# WHAT IS REQUIRED
The lines to extract run from the first line of the material below to the line containing "the corner', 'sensor')", both included; leave the pictures behind.
━━━━━━━━━━
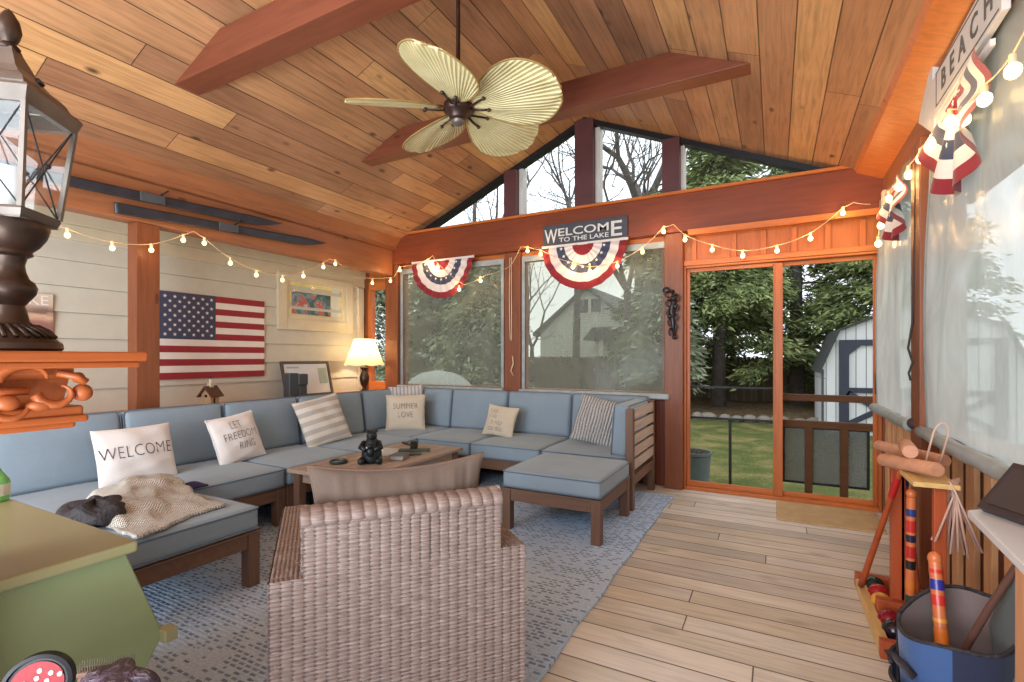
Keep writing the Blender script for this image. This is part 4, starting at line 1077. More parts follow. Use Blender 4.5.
# WELCOME sign
t = thing('wall_sign', 'charcoal sign lettered WELCOME TO THE LAKE on the far beam', 'sign', (-1.722, W-.15, 2.52))
MB().box(-.452, .452, -.008, .012, -.115, .115).build('board', plain('slate_board', srgb(66, 68, 76), .6, var=.15), t, bevel=.004)
lw = plain('sign_white', srgb(214, 210, 204), .6)
b = MB()
for s, a0, a1, c0, c1 in (('W', -.43, -.285, -.075, .07), ('ELCOM', -.275, .265, -.012, .07), ('E', .29, .40, -.075, .075), ('TO THE LAKE', -.265, .265, -.075, -.028)):
    vs, fs = text_fit(s, a0, a1, c0, c1, .012)
    b.add(vs, fs, 0, Matrix.Translation((0, -.0125, 0)) @ Matrix.Rotation(PI/2, 4, 'X'))
b.build('lettering', lw, t)

# BEACH arrow sign
t = thing('arrow_sign', 'white arrow shaped sign lettered BEACH on the right beam', 'sign', (RX-.055, 2.75, 2.55))
MB().prism([(2.28, 2.44), (3.10, 2.415), (3.10, 2.34), (3.40, 2.52), (3.12, 2.74), (3.12, 2.615), (2.28, 2.64)], RX-.065, RX-.04, 'X').build('board', plain('whitewash', srgb(206, 202, 196), .6, var=.06), t, world=True, bevel=.003)
b = MB().box(RX-.067, RX-.064, 2.30, 3.06, 2.452, 2.458).box(RX-.067, RX-.064, 2.30, 3.06, 2.608, 2.614)
b.box(RX-.067, RX-.064, 3.05, 3.057, 2.452, 2.614)
vs, fs = text_mesh('BEACH', .125, .001, .002, 1.9)
b.add(vs, fs, 0, Matrix.Translation((RX-.067, 2.66, 2.533)) @ Matrix(((0, 0, -1, 0), (-1, 0, 0, 0), (0, 1, 0, 0), (0, 0, 0, 1))))
b.build('lettering', plain('sign_grey_ink', srgb(96, 92, 88), .7), t, world=True)
o = MB().box(RX-.03, RX, 4.62, 4.69, 2.40, 2.52).build('motion_sensor', M['cream'], bevel=.008); tag(o, 'small cream sensor box on the right beam by the corner', 'sensor')

# iron ornament on post
t = thing('iron_ornament', 'dark twisted iron ornament hanging on the post left of the door', 'wall ornament', (-.85, W-.115, 1.68))
b = MB(); rs = random.Random(5)
b.tube([(0, 0, .20), (.01, -.02, .1), (-.01, -.02, 0), (.005, -.02, -.12), (.02, -.03, -.24)], [.012, .022, .026, .02, .014], 8)
for k in range(9):
    z = .18-.045*k; s = 1 if k % 2 else -1; w_ = .07*(1-k/14)
    b.tube([(0, -.015, z), (s*w_*.6, -.03, z+.02), (s*w_, -.035, z-.01), (s*w_*.8, -.03, z-.04), (s*w_*.4, -.03, z-.05)], [.012, .011, .01, .008, .006], 6)
b.ball((-.055, -.03, .20), .035, 8, sc=(1, .5, .9)).ball((.02, -.035, -.245), .022, 7).ball((.01, -.03, .12), .03, 8).ball((.03, -.03, .04), .028, 8).ball((-.02, -.035, -.05), .026, 8)
b.build('casting', plain('cast_iron', srgb(58, 56, 58), .35, .7, var=.4, vscale=40), t, smooth=180)
# ================================================================== CEILING FAN
n = NT('palm_blade'); P = n.coords()
at = n.m('ARCTAN2', P[1], n.m('ADD', P[0], .02)); rb_ = n.m('SINE', n.m('MULTIPLY', at, 150.0)); nz = n.noise(n.objvec(), 4, 3)
M['palm'] = n.bsdf(n.mix(n.m('MULTIPLY', n.m('GREATER_THAN', rb_, .82), .55), n.ramp(nz, [(.3, srgb(206, 190, 138)), (.7, srgb(228, 216, 168))]), srgb(150, 122, 72)), .55, 0, rb_, .5, .006, .3, )
M['rim'] = plain('rattan_rim', srgb(150, 118, 66), .6)
M['fanb'] = plain('bronze_fan', srgb(74, 54, 48), .35, .7, var=.3, vscale=20)
HZ = 2.79; fx, fy = -1.74, 2.55
fan = thing('ceiling_fan', 'ceiling fan with five cream palm leaf blades and a dark downrod', 'ceiling fan', (fx, fy, HZ))
MB().tube([(0, 0, .06), (0, 0, AZ-HZ-.02)], .013, 12).build('downrod', M['fanb'], fan, smooth=60)
MB().lathe([(0, AZ-HZ), (.06, AZ-HZ-.005), (.055, AZ-HZ-.05), (.02, AZ-HZ-.08), (0, AZ-HZ-.08)][::-1], 20).build('canopy', M['fanb'], fan, smooth=60)
MB().lathe([(0, -.075), (.035, -.07), (.055, -.055), (.06, -.03), (.085, -.02), (.095, 0), (.09, .03), (.06, .05), (.025, .07), (0, .075)], 28).build('motor_housing', M['fanb'], fan, smooth=60)
MB().lathe([(0, -.10), (.02, -.098), (.04, -.085), (.042, -.07), (0, -.07)], 20).build('switch_cup', M['pewter'], fan, smooth=60)
def blade(angle, i):
    r = bpy.data.objects.new('blade', None); bpy.data.objects.remove(r)
    def f(u, v):
        x = .10+.56*u; s = v*2-1
        w = .235*(math.sin(PI*min(1, (u*.93+.02)))**.62)*(.72+.45*u)*1.0
        if u > .995: w *= .3
        return (x+.015*(1-s*s), w*s, .012*s*s-.018*u+.004*math.cos(s*9))
    b = MB(); b.grid(lambda u, v: f(math.sin(u*PI/2), v), 24, 24)
    o = b.build('blade', M['palm'], fan, smooth=180, solid=.006)
    pitch = math.radians(-22)
    o.rotation_euler = Euler((pitch, 0, angle), 'XYZ')
    pts = [f(math.sin(k/20*PI/2), 0) for k in range(21)]+[f(1, k/8) for k in range(1, 8)]+[f(math.sin(k/20*PI/2), 1) for k in range(20, -1, -1)]
    MB().tube(pts, .006, 6).build('blade_rim', M['rim'], o, smooth=180)
    MB().tube([(.04, 0, -.005), (.09, -.01, -.014), (.15, -.03, -.016), (.21, -.045, -.014)], .008, 6, flat=.5).tube([(.09, .01, -.014), (.15, .03, -.016), (.20, .04, -.014)], .008, 6, flat=.5).ball((.205, -.045, -.018), .012, 6).ball((.20, .04, -.018), .012, 6).build('blade_iron', M['fanb'], o, smooth=180)
for i, a in enumerate((191, 263, 335, 47, 119)): blade(math.radians(a)+TH, i)

# ================================================================== STRING LIGHTS
M['bulb'] = emit('warm_bulb', (1, .66, .28), 5)
M['bulbR'] = emit('warm_bulb_bright', (1, .66, .28), 5)
M['wire'] = plain('clear_wire', srgb(196, 172, 140), .5)
def string(label, pts, bulbs, r, group, energy, inward, mat='bulb', lights=True):
    t = thing('string_lights', label, 'string lights', pts[0], 0, group)
    sm = []
    for i in range(len(pts)-1):
        a, b = Vector(pts[i]), Vector(pts[i+1])
        for k in range(6):
            q = k/6; p = a.lerp(b, q); sm.append(p+Vector((0, 0, -.02*math.sin(PI*q)*min(1, (b-a).length*2))))
    sm.append(Vector(pts[-1]))
    MB().tube(sm, .0035, 5).build('cord', M['wire'], t, world=True, smooth=180)
    for k, p in enumerate(bulbs):
        s = MB().lathe([(.009, .0), (.011, .012), (.011, .035), (.0, .037)], 10, M=Matrix.Translation((p[0], p[1], p[2]+r*.8))).build('socket', M['wire'], t, world=True, smooth=60)
        MB().ball(p, r, 8, sc=(1, 1, 1.15)).build('bulb', M[mat], s, world=True, smooth=180)
        if lights and energy:
            l = bpy.data.lights.new('bulb_glow', 'POINT'); l.energy = energy; l.color = (1, .58, .22); l.shadow_soft_size = r*1.2
            lo = bpy.data.objects.new('bulb_glow', l); col.objects.link(lo); lo.location = Vector(p)+Vector(inward)
    return t
# bulbs are built in world coordinates: sockets hang below the string root, so give them local copies
def string2(*a, **k): return string(*a, **k)
LXs = LX+.06
lb = [(LXs, 1.522, 2.071), (LXs, 1.777, 2.034), (LXs, 2.029, 2.068), (LXs, 2.26, 2.192), (LXs, 2.426, 2.202), (LXs, 2.649, 2.073), (LXs, 2.894, 2.004), (LXs, 3.166, 1.995), (LXs, 3.407, 2.069), (LXs, 3.657, 2.2), (LXs, 3.818, 2.26), (LXs, 4.376, 2.126), (LXs, 4.686, 2.192)]
def up(bs, d): return [(x, y, z+d) for x, y, z in bs]
cl = up(lb, .045); cl.insert(5, (LXs, 2.34, 2.285)); cl.insert(12, (LXs, 3.74, 2.29)); cl.insert(13, (LXs, 3.95, 2.24)); cl[11:15] = [(LXs, 3.657, 2.25), (LXs, 3.74, 2.30), (LXs, 3.83, 2.30), (LXs, 4.1, 2.17)]
cl = sorted(cl, key=lambda p: p[1])
string('string of small warm bulbs swagged along the left beam before the siding', [(LXs, 1.25, 2.18)]+cl, lb, .017, 'warm string lights', .35, (.06, 0, 0))
W8 = W-.19
fb = [(-4.106, W8, 2.326), (-3.671, W8, 2.375), (-3.523, W8, 2.314), (-2.34, W8, 2.387), (-2.186, W8, 2.339), (-1.823, W8, 2.169), (-1.64, W8, 2.113), (-1.361, W8, 2.14), (-1.116, W8, 2.254), (-.919, W8, 2.424), (-.729, W8, 2.327), (-.496, W8, 2.211), (-.249, W8, 2.133), (.015, W8, 2.15), (.258, W8, 2.226), (.481, W8, 2.405)]
fc = up(fb, .045)+[(-4.2, W8, 2.25), (-3.6, W8, 2.46), (-3.15, W8, 2.08), (-2.86, W8, 2.17), (-2.55, W8, 2.24), (-2.42, W8, 2.44), (-.83, W8, 2.48), (.55, W8, 2.48), (.66, W8, 2.45)]
fb2 = fb+[(-3.22, W8, 2.03), (-2.93, W8, 2.11)]
string('string of warm bulbs looping along the far beam over the windows and door', sorted(fc, key=lambda p: p[0]), fb2, .019, 'warm string lights', 1.1, (0, -.05, 0))
RXs = RX-.075
rbz = [(RXs, 2.157, 2.17), (RXs, 2.40, 2.19), (RXs, 2.62, 2.21), (RXs, 2.80, 2.28), (RXs, 3.03, 2.29), (RXs, 3.29, 2.29), (RXs, 3.55, 2.29), (RXs, 3.81, 2.30), (RXs, 4.10, 2.31), (RXs, 4.314, 2.26), (RXs, 4.40, 2.20), (RXs, 4.50, 2.09)]
rc = [(RXs, 1.6, 2.42)]+up(rbz, .055)
string('string of large warm bulbs along the right beam among the buntings', rc, rbz, .023, 'warm string lights', 1.0, (-.07, 0, 0), mat='bulbR')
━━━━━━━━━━
# COMPLETE OUTPUT
Keep writing the Blender script for this image. This is part 4, starting at line 1077. More parts follow. Use Blender 4.5.
# WELCOME sign
t = thing('wall_sign', 'charcoal sign lettered WELCOME TO THE LAKE on the far beam', 'sign', (-1.722, W-.15, 2.52))
MB().box(-.452, .452, -.008, .012, -.115, .115).build('board', plain('slate_board', srgb(66, 68, 76), .6, var=.15), t, bevel=.004)
lw = plain('sign_white', srgb(214, 210, 204), .6)
b = MB()
for s, a0, a1, c0, c1 in (('W', -.43, -.285, -.075, .07), ('ELCOM', -.275, .265, -.012, .07), ('E', .29, .40, -.075, .075), ('TO THE LAKE', -.265, .265, -.075, -.028)):
    vs, fs = text_fit(s, a0, a1, c0, c1, .012)
    b.add(vs, fs, 0, Matrix.Translation((0, -.0125, 0)) @ Matrix.Rotation(PI/2, 4, 'X'))
b.build('lettering', lw, t)

# BEACH arrow sign
t = thing('arrow_sign', 'white arrow shaped sign lettered BEACH on the right beam', 'sign', (RX-.055, 2.75, 2.55))
MB().prism([(2.28, 2.44), (3.10, 2.415), (3.10, 2.34), (3.40, 2.52), (3.12, 2.74), (3.12, 2.615), (2.28, 2.64)], RX-.065, RX-.04, 'X').build('board', plain('whitewash', srgb(206, 202, 196), .6, var=.06), t, world=True, bevel=.003)
b = MB().box(RX-.067, RX-.064, 2.30, 3.06, 2.452, 2.458).box(RX-.067, RX-.064, 2.30, 3.06, 2.608, 2.614)
b.box(RX-.067, RX-.064, 3.05, 3.057, 2.452, 2.614)
vs, fs = text_mesh('BEACH', .125, .001, .002, 1.9)
b.add(vs, fs, 0, Matrix.Translation((RX-.067, 2.66, 2.533)) @ Matrix(((0, 0, -1, 0), (-1, 0, 0, 0), (0, 1, 0, 0), (0, 0, 0, 1))))
b.build('lettering', plain('sign_grey_ink', srgb(96, 92, 88), .7), t, world=True)
o = MB().box(RX-.03, RX, 4.62, 4.69, 2.40, 2.52).build('motion_sensor', M['cream'], bevel=.008); tag(o, 'small cream sensor box on the right beam by the corner', 'sensor')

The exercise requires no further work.